**Work instructions:** Take the records below from their first line to the line with "col = scene.collection", and restate those lines word for word.

-- Begin --

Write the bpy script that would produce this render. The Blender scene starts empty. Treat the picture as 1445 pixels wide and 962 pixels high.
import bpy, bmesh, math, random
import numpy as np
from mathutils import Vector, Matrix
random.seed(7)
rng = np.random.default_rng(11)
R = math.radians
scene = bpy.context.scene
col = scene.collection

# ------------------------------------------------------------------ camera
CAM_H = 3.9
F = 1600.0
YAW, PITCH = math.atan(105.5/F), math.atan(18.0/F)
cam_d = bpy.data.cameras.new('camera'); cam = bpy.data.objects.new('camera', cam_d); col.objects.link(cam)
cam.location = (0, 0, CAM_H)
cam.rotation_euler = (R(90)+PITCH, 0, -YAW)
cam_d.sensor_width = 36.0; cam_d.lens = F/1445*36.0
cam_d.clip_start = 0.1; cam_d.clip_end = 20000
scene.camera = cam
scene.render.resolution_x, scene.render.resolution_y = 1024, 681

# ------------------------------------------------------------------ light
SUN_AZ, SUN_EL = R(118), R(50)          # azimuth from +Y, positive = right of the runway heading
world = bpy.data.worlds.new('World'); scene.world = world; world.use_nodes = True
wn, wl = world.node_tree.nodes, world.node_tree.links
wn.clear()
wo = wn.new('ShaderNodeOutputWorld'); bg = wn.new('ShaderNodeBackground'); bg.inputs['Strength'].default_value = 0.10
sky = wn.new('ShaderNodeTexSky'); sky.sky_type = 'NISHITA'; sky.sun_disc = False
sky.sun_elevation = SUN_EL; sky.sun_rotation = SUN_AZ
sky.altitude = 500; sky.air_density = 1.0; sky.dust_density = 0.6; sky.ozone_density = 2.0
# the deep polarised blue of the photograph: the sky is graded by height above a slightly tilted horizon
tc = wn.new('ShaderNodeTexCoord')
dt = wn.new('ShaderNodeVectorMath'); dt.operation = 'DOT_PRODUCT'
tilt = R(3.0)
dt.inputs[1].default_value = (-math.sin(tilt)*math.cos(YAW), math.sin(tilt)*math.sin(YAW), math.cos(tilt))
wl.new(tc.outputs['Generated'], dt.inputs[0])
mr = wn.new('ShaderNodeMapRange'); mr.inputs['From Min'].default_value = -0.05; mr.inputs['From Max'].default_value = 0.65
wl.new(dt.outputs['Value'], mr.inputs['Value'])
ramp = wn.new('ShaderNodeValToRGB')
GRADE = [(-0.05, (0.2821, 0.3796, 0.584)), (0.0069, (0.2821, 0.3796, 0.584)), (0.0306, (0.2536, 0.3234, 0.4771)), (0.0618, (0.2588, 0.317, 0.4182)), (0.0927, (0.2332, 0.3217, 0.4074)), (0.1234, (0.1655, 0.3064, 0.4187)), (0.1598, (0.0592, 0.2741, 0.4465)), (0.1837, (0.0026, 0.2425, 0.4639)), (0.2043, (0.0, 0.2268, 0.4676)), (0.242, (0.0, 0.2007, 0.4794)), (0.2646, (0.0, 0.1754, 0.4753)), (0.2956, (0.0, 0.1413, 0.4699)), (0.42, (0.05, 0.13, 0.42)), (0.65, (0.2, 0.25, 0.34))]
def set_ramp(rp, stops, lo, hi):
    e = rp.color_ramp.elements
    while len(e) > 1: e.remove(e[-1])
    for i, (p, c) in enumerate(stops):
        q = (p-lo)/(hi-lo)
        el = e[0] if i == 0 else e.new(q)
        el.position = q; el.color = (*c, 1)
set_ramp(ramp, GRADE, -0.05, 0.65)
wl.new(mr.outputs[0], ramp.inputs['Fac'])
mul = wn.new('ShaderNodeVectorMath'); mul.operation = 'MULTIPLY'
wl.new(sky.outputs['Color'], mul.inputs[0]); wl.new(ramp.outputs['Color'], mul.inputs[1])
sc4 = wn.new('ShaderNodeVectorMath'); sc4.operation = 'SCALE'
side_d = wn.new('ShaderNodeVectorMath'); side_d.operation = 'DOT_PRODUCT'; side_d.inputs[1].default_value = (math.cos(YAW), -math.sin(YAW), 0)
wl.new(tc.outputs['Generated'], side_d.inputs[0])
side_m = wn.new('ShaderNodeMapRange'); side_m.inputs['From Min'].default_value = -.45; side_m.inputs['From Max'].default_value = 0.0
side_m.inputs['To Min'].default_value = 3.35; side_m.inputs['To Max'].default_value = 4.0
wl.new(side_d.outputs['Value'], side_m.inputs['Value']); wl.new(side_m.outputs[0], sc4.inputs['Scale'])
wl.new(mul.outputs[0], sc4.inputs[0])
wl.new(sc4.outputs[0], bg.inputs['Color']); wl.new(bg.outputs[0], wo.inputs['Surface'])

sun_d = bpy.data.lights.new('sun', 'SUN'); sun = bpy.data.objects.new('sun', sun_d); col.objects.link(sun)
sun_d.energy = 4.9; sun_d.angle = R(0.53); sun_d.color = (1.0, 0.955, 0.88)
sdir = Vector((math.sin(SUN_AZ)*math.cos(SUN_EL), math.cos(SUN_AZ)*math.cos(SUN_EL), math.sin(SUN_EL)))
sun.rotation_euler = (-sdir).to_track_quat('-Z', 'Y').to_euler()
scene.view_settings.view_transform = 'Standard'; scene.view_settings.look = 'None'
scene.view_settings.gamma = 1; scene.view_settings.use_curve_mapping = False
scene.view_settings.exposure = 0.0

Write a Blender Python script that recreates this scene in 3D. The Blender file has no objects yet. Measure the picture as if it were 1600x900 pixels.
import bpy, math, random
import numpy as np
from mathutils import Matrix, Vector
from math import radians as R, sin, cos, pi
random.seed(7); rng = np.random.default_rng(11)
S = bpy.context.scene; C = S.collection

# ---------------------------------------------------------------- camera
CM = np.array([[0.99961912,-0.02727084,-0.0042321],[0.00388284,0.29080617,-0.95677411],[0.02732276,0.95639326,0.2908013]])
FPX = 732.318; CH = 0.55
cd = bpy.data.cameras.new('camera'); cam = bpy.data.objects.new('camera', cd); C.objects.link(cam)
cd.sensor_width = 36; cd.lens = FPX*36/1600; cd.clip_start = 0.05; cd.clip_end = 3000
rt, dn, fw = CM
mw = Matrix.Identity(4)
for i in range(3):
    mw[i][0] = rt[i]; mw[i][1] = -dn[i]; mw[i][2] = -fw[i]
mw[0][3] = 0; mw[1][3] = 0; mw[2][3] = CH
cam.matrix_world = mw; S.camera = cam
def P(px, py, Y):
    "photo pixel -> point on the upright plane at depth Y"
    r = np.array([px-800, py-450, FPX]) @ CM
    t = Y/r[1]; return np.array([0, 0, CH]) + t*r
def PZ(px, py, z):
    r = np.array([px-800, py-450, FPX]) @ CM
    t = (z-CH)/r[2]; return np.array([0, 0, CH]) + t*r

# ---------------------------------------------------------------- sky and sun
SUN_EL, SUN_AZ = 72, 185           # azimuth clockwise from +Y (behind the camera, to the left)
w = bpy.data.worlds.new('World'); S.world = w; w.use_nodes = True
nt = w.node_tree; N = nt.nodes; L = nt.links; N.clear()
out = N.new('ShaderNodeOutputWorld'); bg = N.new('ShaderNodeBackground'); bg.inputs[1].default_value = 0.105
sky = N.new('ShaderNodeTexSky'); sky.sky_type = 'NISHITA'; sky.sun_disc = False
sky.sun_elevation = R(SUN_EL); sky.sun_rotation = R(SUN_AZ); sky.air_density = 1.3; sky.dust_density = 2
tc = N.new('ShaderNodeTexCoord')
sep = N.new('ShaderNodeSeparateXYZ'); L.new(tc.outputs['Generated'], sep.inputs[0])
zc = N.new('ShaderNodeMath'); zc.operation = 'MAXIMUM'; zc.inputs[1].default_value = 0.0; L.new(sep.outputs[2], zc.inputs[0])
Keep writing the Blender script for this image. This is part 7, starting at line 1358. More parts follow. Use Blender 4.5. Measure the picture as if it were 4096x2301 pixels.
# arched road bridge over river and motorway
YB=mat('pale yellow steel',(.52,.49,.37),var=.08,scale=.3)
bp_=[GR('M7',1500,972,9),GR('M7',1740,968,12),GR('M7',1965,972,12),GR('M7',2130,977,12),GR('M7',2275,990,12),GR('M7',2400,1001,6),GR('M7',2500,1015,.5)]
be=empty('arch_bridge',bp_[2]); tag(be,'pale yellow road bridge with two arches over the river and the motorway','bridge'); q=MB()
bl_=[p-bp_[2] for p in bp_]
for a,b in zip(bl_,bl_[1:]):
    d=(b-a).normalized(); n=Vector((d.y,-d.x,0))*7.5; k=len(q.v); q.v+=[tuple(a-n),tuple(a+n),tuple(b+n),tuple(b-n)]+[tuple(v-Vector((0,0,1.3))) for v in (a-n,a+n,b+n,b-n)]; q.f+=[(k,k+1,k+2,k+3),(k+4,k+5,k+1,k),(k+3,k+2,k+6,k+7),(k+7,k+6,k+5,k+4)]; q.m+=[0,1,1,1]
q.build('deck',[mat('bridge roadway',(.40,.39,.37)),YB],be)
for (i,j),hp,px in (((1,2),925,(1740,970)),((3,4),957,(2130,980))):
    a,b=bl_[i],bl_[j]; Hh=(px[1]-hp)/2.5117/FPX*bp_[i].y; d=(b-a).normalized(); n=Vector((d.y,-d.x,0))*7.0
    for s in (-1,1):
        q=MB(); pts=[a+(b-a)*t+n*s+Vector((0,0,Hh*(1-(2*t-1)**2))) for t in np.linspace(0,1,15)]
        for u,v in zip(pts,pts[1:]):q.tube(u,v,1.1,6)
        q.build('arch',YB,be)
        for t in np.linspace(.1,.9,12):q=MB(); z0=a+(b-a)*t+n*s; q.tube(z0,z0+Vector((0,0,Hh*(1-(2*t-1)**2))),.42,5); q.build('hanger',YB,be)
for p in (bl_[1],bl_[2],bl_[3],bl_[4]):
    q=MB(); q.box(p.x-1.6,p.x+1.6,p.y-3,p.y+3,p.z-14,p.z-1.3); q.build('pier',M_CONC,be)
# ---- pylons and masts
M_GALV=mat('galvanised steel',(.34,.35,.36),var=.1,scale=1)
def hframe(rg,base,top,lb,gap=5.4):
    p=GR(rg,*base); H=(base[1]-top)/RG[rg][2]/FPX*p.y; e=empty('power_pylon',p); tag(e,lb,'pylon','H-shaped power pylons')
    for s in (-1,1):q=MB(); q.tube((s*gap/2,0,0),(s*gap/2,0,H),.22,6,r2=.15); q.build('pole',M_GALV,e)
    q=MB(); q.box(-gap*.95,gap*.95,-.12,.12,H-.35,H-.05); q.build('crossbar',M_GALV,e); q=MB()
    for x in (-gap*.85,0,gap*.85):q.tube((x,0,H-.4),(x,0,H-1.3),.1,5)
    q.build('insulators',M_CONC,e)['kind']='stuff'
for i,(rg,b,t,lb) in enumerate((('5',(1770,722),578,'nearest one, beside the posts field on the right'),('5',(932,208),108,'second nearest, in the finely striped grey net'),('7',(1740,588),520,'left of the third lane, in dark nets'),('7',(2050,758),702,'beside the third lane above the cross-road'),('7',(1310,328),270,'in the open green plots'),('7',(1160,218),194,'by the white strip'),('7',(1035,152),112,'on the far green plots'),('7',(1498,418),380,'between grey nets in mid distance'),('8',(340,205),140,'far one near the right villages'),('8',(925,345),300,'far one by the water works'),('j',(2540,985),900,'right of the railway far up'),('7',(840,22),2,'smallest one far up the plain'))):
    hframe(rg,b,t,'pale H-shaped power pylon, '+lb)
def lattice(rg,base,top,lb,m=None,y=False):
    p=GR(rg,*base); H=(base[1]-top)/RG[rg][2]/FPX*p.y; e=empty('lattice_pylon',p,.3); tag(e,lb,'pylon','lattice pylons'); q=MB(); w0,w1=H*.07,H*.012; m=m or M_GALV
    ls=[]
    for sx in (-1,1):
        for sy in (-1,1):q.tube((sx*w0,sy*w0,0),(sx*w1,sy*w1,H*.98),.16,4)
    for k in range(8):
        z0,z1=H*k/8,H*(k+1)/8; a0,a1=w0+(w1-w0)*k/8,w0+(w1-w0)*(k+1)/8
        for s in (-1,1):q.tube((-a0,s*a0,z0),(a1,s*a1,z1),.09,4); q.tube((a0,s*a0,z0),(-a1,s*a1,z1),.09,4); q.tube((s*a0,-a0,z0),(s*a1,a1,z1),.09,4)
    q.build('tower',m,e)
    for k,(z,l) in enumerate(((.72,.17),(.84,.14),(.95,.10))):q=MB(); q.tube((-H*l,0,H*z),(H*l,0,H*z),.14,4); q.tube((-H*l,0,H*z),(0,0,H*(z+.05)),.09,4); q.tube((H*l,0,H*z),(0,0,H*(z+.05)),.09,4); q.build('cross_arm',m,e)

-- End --

**Reply to the exercise:**
Write the bpy script that would produce this render. The Blender scene starts empty. Treat the picture as 1445 pixels wide and 962 pixels high.
import bpy, bmesh, math, random
import numpy as np
from mathutils import Vector, Matrix
random.seed(7)
rng = np.random.default_rng(11)
R = math.radians
scene = bpy.context.scene
col = scene.collection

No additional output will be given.